Corporate profits during 1QFY12 soared by 43 per cent YoY and 15 per cent QoQ led by growth in the heavy-weights E&P and Banks, along with Fertilizer and Cement sectors. However, KSE-100 failed to respond in a likewise manner, gaining a mere 0.9 per cent in Oct’11 (underperforming regional markets by an average 5 per cent), while registering a fall of 5.2 per cent in FY12 to date. We believe domestic political uncertainty and tensions with the US together with the global economic woes overshadowed the impressive corporate results, said Atif Zafar at JS. Absence of any significant payouts tamed the excitement as well.
Looking ahead, we expect earnings growth to settle in the vicinity of 17 per cent YoY in FY12, translating into an impressive earnings yield of 16 per cent (a spread of 420bps over 1 year T-bill), he added.
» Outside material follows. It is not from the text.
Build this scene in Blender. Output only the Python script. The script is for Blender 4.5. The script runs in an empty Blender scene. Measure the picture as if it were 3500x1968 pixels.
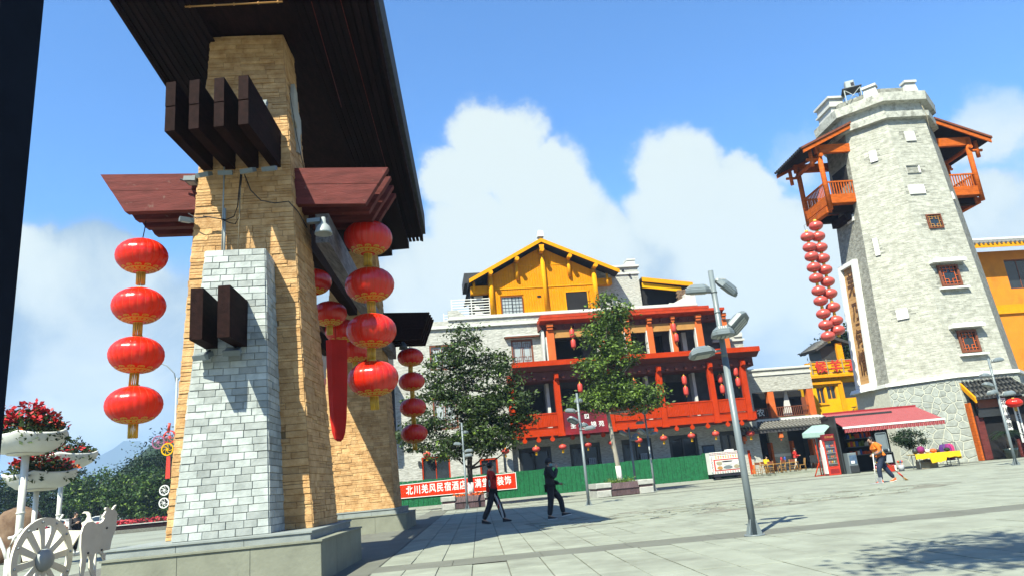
import bpy, bmesh, math, random
import numpy as np
from mathutils import Vector, Matrix, noise
random.seed(7)
rng = np.random.default_rng(7)
SC = bpy.context.scene
COL = SC.collection
R = math.radians

# ------------------------------------------------------------------ camera, sky, sun, exposure
cam_d = bpy.data.cameras.new('camera')
cam = bpy.data.objects.new('camera', cam_d)
COL.objects.link(cam)
SC.camera = cam
cam_d.sensor_width = 36.0
cam_d.lens = 2440.0 / 3500.0 * 36.0
cam_d.clip_start = 0.05
cam_d.clip_end = 9000.0
PITCH, ROLL = math.atan(657 / 2440.0), math.atan(0.0914)
_F = Vector((0, math.cos(PITCH), math.sin(PITCH)))
_R0 = Vector((1, 0, 0))
_U0 = Vector((0, -math.sin(PITCH), math.cos(PITCH)))
_I = _R0 * math.cos(ROLL) - _U0 * math.sin(ROLL)
_J = _R0 * math.sin(ROLL) + _U0 * math.cos(ROLL)
m3 = Matrix((_I, _J, -_F)).transposed()
cam.matrix_world = Matrix.Translation((0, 0, 1.2)) @ m3.to_4x4()

SUN_EL, SUN_AZ = R(51.0), R(27.0)          # height of the sun; its light travels towards +y turned 27 degrees to +x
sun_dir = Vector((math.sin(SUN_AZ) * math.cos(SUN_EL), math.cos(SUN_AZ) * math.cos(SUN_EL), -math.sin(SUN_EL)))
sd = bpy.data.lights.new('sun', 'SUN')
sd.energy = 5.0
sd.angle = R(0.53)
sd.color = (1.0, 0.985, 0.80)
sun = bpy.data.objects.new('sun', sd)
COL.objects.link(sun)
sun.rotation_euler = sun_dir.to_track_quat('-Z', 'Y').to_euler()
sun.location = (-20, -40, 60)

SC.view_settings.view_transform = 'Standard'
SC.view_settings.look = 'None'
SC.view_settings.gamma = 1.0
SC.view_settings.use_curve_mapping = False
SC.view_settings.exposure = 1.5

world = bpy.data.worlds.new('World')
SC.world = world
world.use_nodes = True


def sky_world():
    nt = world.node_tree
    N, L = nt.nodes, nt.links
    N.clear()
    out = N.new('ShaderNodeOutputWorld')
    bg = N.new('ShaderNodeBackground')
    bg.inputs['Strength'].default_value = 0.05
    L.new(bg.outputs[0], out.inputs[0])
    sky = N.new('ShaderNodeTexSky')
    sky.sky_type = 'NISHITA'
    sky.sun_disc = False
    sky.sun_elevation = SUN_EL
    sky.sun_rotation = math.pi + SUN_AZ
    sky.air_density = 1.0
    sky.dust_density = 0.6
    sky.ozone_density = 2.0
    tc = N.new('ShaderNodeTexCoord')

    def math_(op, a, b=None, c=None):
        n = N.new('ShaderNodeMath'); n.operation = op
        for i, x in enumerate((a, b, c)):
            if x is None: continue
            if isinstance(x, (int, float)): n.inputs[i].default_value = x
            else: L.new(x, n.inputs[i])
        return n.outputs[0]

    def ramp(x, a, b, smooth=True):
        n = N.new('ShaderNodeMapRange'); n.interpolation_type = 'SMOOTHERSTEP' if smooth else 'LINEAR'
        L.new(x, n.inputs[0]); n.inputs[1].default_value = a; n.inputs[2].default_value = b
        return n.outputs[0]

    def noise_(vec, scale, det, rough, dist=0.0):
        n = N.new('ShaderNodeTexNoise')
        n.inputs['Scale'].default_value = scale; n.inputs['Detail'].default_value = det
        n.inputs['Roughness'].default_value = rough; n.inputs['Distortion'].default_value = dist
        L.new(vec, n.inputs['Vector'])
        return n.outputs['Fac']
    d = tc.outputs['Generated']
    # noise bends the lookup direction, so the cloud edges come out ragged
    wob = N.new('ShaderNodeTexNoise'); wob.inputs['Scale'].default_value = 9.0; wob.inputs['Detail'].default_value = 8.0
    wob.inputs['Roughness'].default_value = 0.6
    L.new(d, wob.inputs['Vector'])
    wsub = N.new('ShaderNodeVectorMath'); wsub.operation = 'SUBTRACT'; wsub.inputs[1].default_value = (0.5, 0.5, 0.5)
    L.new(wob.outputs['Color'], wsub.inputs[0])
    wmul = N.new('ShaderNodeVectorMath'); wmul.operation = 'SCALE'; wmul.inputs['Scale'].default_value = 0.11
    L.new(wsub.outputs[0], wmul.inputs[0])
    dw = N.new('ShaderNodeVectorMath'); dw.operation = 'ADD'
    L.new(d, dw.inputs[0]); L.new(wmul.outputs[0], dw.inputs[1])
    dwv = dw.outputs[0]
    # cumulus heaps, each a soft ball of directions (x, y, z on the unit sphere, radius)
    blobs = CLOUDS
    tot = None
    for (x, y, z, r, w) in blobs:
        v = Vector((x, y, z)).normalized()
        n = N.new('ShaderNodeVectorMath'); n.operation = 'DISTANCE'
        L.new(dwv, n.inputs[0]); n.inputs[1].default_value = v
        q = ramp(n.outputs['Value'], r * 1.30, r * 0.45)
        q = math_('MULTIPLY', q, w)
        tot = q if tot is None else math_('MAXIMUM', tot, q)
    sep = N.new('ShaderNodeSeparateXYZ'); L.new(d, sep.inputs[0])
    el = sep.outputs['Z']
    low = ramp(el, 0.44, 0.16)
    base = noise_(dwv, 3.2, 9.0, 0.55)
    big = noise_(dwv, 1.3, 3.0, 0.5)
    dens = math_('ADD', math_('MULTIPLY', base, 0.55), math_('MULTIPLY', big, 0.35))
    dens = math_('ADD', dens, math_('MULTIPLY', low, 0.46))
    dens = math_('ADD', dens, math_('MULTIPLY', tot, 0.42))
    mask = ramp(dens, 0.55, 0.88)
    # shading inside the clouds: noise mixes blue-grey and white into the colour
    tex = noise_(d, 4.5, 8.0, 0.6, 0.4)
    tex2 = noise_(d, 1.9, 4.0, 0.5)
    sh = math_('ADD', math_('MULTIPLY', tex, 0.75), math_('MULTIPLY', tex2, 0.75))
    sh = math_('ADD', sh, math_('MULTIPLY', tot, 0.20))
    sh = ramp(sh, 0.58, 0.98)
    cr = N.new('ShaderNodeMix'); cr.data_type = 'RGBA'
    L.new(sh, cr.inputs['Factor'])
    cr.inputs[6].default_value = (2.3, 3.4, 4.5, 1)
    cr.inputs[7].default_value = (5.9, 6.55, 6.3, 1)
    mx = N.new('ShaderNodeMix'); mx.data_type = 'RGBA'
    tint = N.new('ShaderNodeMix'); tint.data_type = 'RGBA'; tint.blend_type = 'MULTIPLY'
    tint.inputs['Factor'].default_value = 1.0
    L.new(sky.outputs[0], tint.inputs[6]); tint.inputs[7].default_value = SKY_TINT
    L.new(mask, mx.inputs['Factor'])
    L.new(tint.outputs[2], mx.inputs[6]); L.new(cr.outputs[2], mx.inputs[7])
    L.new(mx.outputs[2], bg.inputs['Color'])


SKY_TINT = (0.84, 1.48, 2.02, 1)
CLOUDS = [(-0.006, 0.896, 0.444, 0.072, 1.00), (-0.063, 0.912, 0.405, 0.057, 0.90), (0.051, 0.928, 0.369, 0.081, 1.00), (-0.040, 0.949, 0.312, 0.094, 0.90), (0.105, 0.954, 0.282, 0.094, 0.90), (0.245, 0.893, 0.378, 0.073, 1.00), (0.313, 0.884, 0.347, 0.058, 0.90), (0.227, 0.918, 0.327, 0.068, 0.90), (0.317, 0.913, 0.258, 0.093, 0.90), (-0.120, 0.952, 0.282, 0.073, 0.70), (0.558, 0.754, 0.347, 0.050, 0.55), (0.540, 0.798, 0.266, 0.041, 0.45), (-0.509, 0.819, 0.263, 0.085, 0.75), (-0.557, 0.775, 0.298, 0.044, 0.70), (-0.508, 0.846, 0.160, 0.092, 0.70), (0.425, 0.881, 0.206, 0.082, 0.80), (0.385, 0.845, 0.372, 0.041, 0.40)]
sky_world()

# ------------------------------------------------------------------ materials


TONE = 0.56                                        # one exposure trim for all paints and stones


def mat(name, col, rough=0.8, var=0.12, sc=4.0, bump=0.0, bsc=30.0, metal=0.0, spec=0.35, col2=None, stretch=(1, 1, 1), wear=None, det=5.0):
    m = bpy.data.materials.new(name)
    m.use_nodes = True
    nt = m.node_tree
    N, L = nt.nodes, nt.links
    b = N['Principled BSDF']
    col = [c * TONE for c in col]
    if col2: col2 = [c * TONE for c in col2]
    if wear: wear = ([c * TONE for c in wear[0]],) + tuple(wear[1:])
    b.inputs['Roughness'].default_value = rough
    b.inputs['Metallic'].default_value = metal
    b.inputs['Specular IOR Level'].default_value = spec
    tc = N.new('ShaderNodeTexCoord')
    mp = N.new('ShaderNodeMapping')
    mp.inputs['Scale'].default_value = stretch
    L.new(tc.outputs['Object'], mp.inputs['Vector'])
    nz = N.new('ShaderNodeTexNoise')
    nz.inputs['Scale'].default_value = sc
    nz.inputs['Detail'].default_value = det
    nz.inputs['Roughness'].default_value = 0.62
    L.new(mp.outputs[0], nz.inputs['Vector'])
    rp = N.new('ShaderNodeValToRGB')
    rp.color_ramp.elements[0].position = 0.32
    rp.color_ramp.elements[1].position = 0.68
    a = [max(0.0, c * (1 - var)) for c in col]
    c2 = col2 if col2 else [min(1.0, c * (1 + var)) for c in col]
    rp.color_ramp.elements[0].color = (*a, 1)
    rp.color_ramp.elements[1].color = (*c2, 1)
    L.new(nz.outputs['Fac'], rp.inputs[0])
    colout = rp.outputs[0]
    if wear:                                   # blotches of stain or dirt with a shape of their own
        wcol, wsc, lo, hi = wear
        n2 = N.new('ShaderNodeTexNoise'); n2.inputs['Scale'].default_value = wsc; n2.inputs['Detail'].default_value = 7.0
        n2.inputs['Roughness'].default_value = 0.65
        L.new(tc.outputs['Object'], n2.inputs['Vector'])
        mr = N.new('ShaderNodeMapRange'); mr.inputs[1].default_value = lo; mr.inputs[2].default_value = hi
        L.new(n2.outputs['Fac'], mr.inputs[0])
        mx = N.new('ShaderNodeMix'); mx.data_type = 'RGBA'
        L.new(mr.outputs[0], mx.inputs['Factor']); L.new(colout, mx.inputs[6]); mx.inputs[7].default_value = (*wcol, 1)
        colout = mx.outputs[2]
    L.new(colout, b.inputs['Base Color'])
    if bump > 0:
        bz = N.new('ShaderNodeTexNoise')
        bz.inputs['Scale'].default_value = bsc
        bz.inputs['Detail'].default_value = 6.0
        L.new(mp.outputs[0], bz.inputs['Vector'])
        bp = N.new('ShaderNodeBump')
        bp.inputs['Strength'].default_value = bump
        bp.inputs['Distance'].default_value = 0.03
        L.new(bz.outputs['Fac'], bp.inputs['Height'])
        L.new(bp.outputs[0], b.inputs['Normal'])
    return m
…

Hence, we maintain our positive stance at the KSE (discount of 48 per cent to the regional market’s earnings multiple), with POL, PPL, PSO, LUCK, ENGRO, FFC and MCB being our top picks, he added.
Key takeaways from 1QFY12
corporate results: While basing their analysis on a sample of 40 companies, representing 75 per cent of the KSE-100 market cap, cumulative corporate profits were recorded at Rs86.5 billion ($997mn) in 1QFY12 versus Rs60.4 billion ($705mn) in 1QFY11, up 43 per cent YoY. Profits of Exploration and Productions and Oil marketing companies increased by 32 per cent YoY and 69 per cent YoY, respectively during 1QFY12, while refiners and power utilities respective earnings declined by 11 per cent YoY and 26 per cent YoY. Hence, energy companies cumulatively posted earnings growth of 27 per cent YoY led by enhanced production profile of E&Ps, higher international oil prices and lower turnover tax rate. The manufacturing concerns profits (+ 128 per cent YoY) were boosted by higher domestic demand and price hikes. To recall demand received a battering last year following heavy floods. All fertiliser off-take, local cement demand and auto sales increased by 30 per cent YoY, 12.2 per cent YoY and 30 per cent YoY, respectively while a respective average price increase of 42 per cent YoY, 40 per cent YoY and 9 per cent YoY were witnessed. The banks led the growth in the services sector (up 38 per cent YoY) on the back of increased spreads owing to higher KIBOR (average 6M up 81bps). PTCL’s profits declined by 32 per cent YoY owing to higher operating costs and lower other income.